いいぞ、『RUGBY RADIO』。日本ラグビーでもはやく導入を。
ラグビーが進化し、プレーのクォリティーが高まるとともに、ファンの要求は増す。それにともなってスタジアムでのサービスも向上する。いま、世界のラグビー場はファンを楽しませる仕掛けでいっぱいだ。実際ワールドカップでも、観戦に訪れたファンは一流のプレーを堪能するととともに、試合の前後も祭典の空気を存分に吸い込む。スタジアムでなくとも、街の中に快適なファンゾーンが設けられていたりして、様々なファン層へのアプローチがある。
スタジアムのゲート近くで試合プログラムとともに売られているものに『RUGBY RADIO』というものがある。これはレフリーマイクの声やスタジアムでの実況中継が聞けるもので、レフリーのジャッジの理由がわかるとともに、ゲームの内部を理解したり、ピッチ上で起こっていることを知るのにとても便利なもの。選手の声も拾うから、臨場感がさらにアップする。

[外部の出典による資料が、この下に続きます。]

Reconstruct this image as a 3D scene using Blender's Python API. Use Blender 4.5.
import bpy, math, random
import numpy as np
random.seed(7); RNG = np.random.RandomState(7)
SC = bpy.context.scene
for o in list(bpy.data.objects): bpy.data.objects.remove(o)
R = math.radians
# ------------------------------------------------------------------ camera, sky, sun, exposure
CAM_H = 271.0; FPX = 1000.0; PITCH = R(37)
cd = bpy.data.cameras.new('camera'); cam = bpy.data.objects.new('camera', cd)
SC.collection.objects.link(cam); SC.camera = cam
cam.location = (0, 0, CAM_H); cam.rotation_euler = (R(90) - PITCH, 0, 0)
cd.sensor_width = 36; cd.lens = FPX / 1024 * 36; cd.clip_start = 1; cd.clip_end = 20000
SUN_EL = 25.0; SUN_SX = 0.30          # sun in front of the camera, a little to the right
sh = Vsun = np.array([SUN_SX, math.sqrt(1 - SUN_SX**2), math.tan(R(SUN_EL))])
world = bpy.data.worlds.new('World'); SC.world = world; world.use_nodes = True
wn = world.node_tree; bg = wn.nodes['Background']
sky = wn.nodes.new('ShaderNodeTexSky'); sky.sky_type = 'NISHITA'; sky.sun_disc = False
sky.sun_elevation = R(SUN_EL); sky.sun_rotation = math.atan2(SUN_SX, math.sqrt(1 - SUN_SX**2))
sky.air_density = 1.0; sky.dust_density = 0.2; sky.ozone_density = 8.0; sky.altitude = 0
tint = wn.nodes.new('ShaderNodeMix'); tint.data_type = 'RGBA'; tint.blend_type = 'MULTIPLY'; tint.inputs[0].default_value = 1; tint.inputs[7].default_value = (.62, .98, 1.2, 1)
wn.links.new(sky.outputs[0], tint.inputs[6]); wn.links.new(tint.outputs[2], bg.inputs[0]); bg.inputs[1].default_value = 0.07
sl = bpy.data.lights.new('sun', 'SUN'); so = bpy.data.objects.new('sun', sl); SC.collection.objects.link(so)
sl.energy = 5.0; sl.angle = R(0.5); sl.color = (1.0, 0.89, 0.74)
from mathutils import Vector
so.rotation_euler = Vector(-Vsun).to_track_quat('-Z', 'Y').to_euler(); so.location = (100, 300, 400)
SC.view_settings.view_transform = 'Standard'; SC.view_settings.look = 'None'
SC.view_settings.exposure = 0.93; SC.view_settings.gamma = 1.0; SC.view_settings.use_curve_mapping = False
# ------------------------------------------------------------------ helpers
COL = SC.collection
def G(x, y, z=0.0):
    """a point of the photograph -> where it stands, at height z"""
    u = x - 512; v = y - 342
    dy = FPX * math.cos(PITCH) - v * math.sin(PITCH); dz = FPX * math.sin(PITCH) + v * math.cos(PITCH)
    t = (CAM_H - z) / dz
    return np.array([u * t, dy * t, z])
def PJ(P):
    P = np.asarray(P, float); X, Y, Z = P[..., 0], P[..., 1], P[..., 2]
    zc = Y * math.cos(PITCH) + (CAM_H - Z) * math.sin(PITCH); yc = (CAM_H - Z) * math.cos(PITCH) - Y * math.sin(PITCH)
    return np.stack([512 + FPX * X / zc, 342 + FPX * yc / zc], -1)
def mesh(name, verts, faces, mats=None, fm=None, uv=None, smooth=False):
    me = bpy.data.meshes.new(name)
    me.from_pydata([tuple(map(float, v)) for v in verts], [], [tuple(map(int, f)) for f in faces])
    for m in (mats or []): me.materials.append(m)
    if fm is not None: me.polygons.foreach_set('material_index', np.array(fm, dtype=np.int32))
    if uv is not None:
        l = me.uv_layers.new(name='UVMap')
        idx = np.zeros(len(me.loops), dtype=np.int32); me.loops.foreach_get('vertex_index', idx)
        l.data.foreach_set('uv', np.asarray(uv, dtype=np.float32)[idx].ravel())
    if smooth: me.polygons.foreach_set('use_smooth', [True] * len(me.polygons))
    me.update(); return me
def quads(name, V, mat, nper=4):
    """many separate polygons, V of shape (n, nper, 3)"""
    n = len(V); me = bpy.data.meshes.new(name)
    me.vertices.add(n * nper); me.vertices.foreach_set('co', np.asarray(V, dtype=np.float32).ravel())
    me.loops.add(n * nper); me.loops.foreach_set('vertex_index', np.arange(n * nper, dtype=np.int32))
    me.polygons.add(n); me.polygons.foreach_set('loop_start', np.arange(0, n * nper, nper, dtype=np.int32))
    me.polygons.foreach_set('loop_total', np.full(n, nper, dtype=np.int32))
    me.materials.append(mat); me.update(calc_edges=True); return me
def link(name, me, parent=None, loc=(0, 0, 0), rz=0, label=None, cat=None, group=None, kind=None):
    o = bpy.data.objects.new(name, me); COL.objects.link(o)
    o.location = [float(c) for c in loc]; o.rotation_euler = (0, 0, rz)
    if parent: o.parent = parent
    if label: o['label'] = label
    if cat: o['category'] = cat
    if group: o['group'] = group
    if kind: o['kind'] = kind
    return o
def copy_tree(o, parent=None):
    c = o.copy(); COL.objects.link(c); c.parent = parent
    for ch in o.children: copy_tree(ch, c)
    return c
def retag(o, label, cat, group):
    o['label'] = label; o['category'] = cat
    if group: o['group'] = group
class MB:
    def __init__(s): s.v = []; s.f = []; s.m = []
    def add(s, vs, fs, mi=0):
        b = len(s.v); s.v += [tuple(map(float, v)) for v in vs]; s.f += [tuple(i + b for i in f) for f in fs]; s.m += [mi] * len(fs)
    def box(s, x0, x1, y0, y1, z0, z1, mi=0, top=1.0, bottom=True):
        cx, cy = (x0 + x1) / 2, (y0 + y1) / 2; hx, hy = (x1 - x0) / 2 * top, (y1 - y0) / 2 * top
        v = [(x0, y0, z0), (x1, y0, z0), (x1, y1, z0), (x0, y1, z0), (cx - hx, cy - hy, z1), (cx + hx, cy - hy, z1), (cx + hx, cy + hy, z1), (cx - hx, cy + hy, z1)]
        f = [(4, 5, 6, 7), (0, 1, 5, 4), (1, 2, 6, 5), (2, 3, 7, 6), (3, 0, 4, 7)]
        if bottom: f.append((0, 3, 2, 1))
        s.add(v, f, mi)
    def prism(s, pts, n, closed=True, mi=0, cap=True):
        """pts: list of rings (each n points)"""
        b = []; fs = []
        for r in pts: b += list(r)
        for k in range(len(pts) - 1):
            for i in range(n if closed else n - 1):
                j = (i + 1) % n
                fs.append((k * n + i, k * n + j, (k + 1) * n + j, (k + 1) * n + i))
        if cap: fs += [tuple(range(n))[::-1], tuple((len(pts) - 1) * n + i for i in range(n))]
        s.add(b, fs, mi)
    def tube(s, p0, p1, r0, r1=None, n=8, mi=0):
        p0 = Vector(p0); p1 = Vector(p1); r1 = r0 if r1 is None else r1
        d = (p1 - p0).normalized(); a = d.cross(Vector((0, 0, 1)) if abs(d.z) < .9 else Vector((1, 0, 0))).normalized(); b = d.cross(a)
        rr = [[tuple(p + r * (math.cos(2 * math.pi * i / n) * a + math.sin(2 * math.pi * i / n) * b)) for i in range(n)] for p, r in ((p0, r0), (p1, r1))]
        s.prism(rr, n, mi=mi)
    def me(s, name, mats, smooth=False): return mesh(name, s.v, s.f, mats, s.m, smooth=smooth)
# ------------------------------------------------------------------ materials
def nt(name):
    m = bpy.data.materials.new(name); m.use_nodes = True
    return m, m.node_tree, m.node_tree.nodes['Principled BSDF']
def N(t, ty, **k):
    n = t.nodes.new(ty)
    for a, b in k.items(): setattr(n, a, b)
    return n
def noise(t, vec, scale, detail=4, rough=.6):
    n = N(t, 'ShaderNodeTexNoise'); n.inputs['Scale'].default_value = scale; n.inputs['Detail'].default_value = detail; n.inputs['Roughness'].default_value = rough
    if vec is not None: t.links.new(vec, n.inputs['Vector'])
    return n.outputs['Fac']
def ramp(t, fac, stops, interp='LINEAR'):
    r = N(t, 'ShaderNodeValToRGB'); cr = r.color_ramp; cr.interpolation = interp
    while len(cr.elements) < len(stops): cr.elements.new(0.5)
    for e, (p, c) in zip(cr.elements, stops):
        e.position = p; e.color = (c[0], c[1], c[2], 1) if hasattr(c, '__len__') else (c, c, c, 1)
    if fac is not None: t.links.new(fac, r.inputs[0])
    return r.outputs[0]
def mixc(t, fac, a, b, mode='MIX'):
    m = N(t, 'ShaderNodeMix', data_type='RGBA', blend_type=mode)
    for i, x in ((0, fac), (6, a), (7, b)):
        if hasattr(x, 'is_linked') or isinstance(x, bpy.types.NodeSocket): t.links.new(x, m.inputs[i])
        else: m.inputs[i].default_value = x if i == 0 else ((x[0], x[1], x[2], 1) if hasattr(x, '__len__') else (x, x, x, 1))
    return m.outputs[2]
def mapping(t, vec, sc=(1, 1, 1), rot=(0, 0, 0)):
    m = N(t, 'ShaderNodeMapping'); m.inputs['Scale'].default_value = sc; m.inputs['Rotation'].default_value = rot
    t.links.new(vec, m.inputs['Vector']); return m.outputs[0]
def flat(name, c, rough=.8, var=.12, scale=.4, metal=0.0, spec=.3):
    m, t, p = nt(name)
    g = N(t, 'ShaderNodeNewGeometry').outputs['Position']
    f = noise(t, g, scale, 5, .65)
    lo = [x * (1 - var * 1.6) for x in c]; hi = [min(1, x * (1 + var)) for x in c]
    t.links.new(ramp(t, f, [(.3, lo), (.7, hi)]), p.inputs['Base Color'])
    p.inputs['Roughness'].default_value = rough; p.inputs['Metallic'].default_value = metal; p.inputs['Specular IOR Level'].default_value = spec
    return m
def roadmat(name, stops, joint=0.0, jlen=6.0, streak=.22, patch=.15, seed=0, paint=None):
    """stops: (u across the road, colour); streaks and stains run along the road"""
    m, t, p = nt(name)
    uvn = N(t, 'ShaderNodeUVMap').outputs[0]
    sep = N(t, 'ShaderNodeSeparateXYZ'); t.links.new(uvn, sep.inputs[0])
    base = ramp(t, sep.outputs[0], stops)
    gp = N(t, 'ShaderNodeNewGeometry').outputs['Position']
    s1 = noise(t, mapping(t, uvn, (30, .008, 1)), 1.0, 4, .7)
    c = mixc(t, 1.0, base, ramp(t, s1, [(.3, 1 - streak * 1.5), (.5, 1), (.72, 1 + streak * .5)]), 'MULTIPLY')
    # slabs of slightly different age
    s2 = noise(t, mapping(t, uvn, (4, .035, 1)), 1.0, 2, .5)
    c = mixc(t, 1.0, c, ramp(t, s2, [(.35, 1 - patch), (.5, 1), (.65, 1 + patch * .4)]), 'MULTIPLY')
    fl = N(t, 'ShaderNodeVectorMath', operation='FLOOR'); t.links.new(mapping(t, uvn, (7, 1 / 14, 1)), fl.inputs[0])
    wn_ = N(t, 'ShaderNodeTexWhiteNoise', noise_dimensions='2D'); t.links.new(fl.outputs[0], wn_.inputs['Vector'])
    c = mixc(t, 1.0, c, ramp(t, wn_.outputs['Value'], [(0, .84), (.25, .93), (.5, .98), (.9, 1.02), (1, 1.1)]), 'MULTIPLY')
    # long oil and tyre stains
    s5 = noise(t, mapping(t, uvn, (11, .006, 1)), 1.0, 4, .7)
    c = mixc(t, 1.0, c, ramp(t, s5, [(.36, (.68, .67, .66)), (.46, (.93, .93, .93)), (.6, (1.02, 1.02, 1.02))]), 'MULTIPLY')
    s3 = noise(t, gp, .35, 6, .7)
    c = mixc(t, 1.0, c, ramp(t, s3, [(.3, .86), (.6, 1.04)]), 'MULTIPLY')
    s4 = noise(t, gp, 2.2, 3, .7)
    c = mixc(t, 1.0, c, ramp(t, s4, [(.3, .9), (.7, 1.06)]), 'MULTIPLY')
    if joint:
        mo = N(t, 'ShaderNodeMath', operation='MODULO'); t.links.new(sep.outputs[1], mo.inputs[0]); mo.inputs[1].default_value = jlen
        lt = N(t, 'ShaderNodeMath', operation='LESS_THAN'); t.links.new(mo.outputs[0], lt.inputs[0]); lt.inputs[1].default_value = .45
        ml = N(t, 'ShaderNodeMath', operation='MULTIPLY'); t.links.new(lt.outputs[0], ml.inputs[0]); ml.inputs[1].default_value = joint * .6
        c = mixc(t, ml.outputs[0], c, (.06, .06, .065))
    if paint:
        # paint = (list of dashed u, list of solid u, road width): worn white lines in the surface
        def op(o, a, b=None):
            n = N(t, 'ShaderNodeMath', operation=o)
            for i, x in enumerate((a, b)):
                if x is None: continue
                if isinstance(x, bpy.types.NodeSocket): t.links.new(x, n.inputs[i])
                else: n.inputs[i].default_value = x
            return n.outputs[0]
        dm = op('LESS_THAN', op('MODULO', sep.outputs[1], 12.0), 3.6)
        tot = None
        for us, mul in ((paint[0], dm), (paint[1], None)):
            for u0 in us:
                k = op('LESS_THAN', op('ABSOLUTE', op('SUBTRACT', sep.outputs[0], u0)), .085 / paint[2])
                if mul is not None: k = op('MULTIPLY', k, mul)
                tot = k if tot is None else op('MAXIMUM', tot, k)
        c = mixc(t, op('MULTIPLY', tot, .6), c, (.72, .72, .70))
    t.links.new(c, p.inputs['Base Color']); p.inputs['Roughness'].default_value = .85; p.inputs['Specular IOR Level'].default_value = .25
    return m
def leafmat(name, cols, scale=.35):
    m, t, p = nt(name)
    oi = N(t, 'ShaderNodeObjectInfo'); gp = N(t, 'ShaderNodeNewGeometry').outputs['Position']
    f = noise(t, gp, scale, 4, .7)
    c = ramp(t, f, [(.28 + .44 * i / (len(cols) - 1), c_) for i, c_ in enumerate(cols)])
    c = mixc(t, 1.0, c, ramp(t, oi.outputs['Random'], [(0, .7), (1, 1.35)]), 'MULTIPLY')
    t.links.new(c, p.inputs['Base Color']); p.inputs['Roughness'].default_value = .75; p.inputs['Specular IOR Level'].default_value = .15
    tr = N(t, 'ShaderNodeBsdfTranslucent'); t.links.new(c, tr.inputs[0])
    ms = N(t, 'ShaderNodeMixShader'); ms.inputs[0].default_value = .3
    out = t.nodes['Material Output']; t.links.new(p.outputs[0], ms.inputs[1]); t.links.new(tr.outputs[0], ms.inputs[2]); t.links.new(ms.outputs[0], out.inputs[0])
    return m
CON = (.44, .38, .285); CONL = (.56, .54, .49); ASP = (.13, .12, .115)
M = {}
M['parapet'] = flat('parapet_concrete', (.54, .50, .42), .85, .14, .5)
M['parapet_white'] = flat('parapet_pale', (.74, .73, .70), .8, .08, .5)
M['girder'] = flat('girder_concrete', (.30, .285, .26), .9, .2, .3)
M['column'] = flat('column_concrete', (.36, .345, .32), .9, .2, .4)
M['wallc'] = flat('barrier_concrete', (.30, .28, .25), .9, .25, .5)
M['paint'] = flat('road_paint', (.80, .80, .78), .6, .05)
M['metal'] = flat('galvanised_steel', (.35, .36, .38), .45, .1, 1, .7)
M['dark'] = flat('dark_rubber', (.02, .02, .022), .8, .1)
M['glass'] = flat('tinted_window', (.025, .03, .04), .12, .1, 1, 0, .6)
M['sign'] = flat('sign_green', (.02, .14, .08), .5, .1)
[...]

ラグビー先進国のスタジアムの空気がいい理由のひとつは、贔屓チームに関係なく、素晴らしいプレーには称賛をおくり、ゲームをスポイルするプレーにはブーイングを起こすファンの反応だ。何がいいプレーで、何がゲームをつまらなくしているのか。それが分かる観戦力は、多くの試合の観戦を重ねてきたからだろうが、周囲に目利き(自称も含む)の家族や仲間がいたからこそ身についたもの。この『RUGBY RADIO』は、同じような役割をしてくれるもののひとつだ。
ワールドカップではメディアにも配られ、とても役立った。ホイッスルが吹かれた理由が分かる。レフリーがプレーヤーに話しかける内容を知る。気付くのは、レフリーたちが必要最低限の声しか発していないことだ。反則を防ぐ声かけや、コミュニケーションをとるタメのものはあるが、うるさくない。もちろん個人差はあるが、全体的にそんな印象を受ける。
世界的には、2000年過ぎからスーパーラグビーの会場ではファンも手にできる環境があった。当時は用意されている台数に限りがあり、試合前に有料で貸し出し、試合後に返却するシステム。ワールドカップでは2003年大会からメディアに配られ、ファンも気軽に手にできるようになった。
2019年にはワールドカップを開催する日本ラグビー。ファンサービスのひとつとして導入すべきもののひとつだろう。世界レベルのスタジアムの空気を作る一助にもなれば、今大会のジャパンの躍進でラグビーに興味を持った新しいファンのルール理解を助けるものになる。また、ホイッスルの理由が広く知られることで、レフリー自身も技術力向上の責任感が増すに違いない。
日本でのワールドカップまで、あと4年。突然やって来たラグビーブームの勢いをさらに大きくするためにも、11月中旬開幕のトップリーグから導入できないものか。開幕が無理でも、クライマックスに間に合えばファンへの大きなプレゼントになる。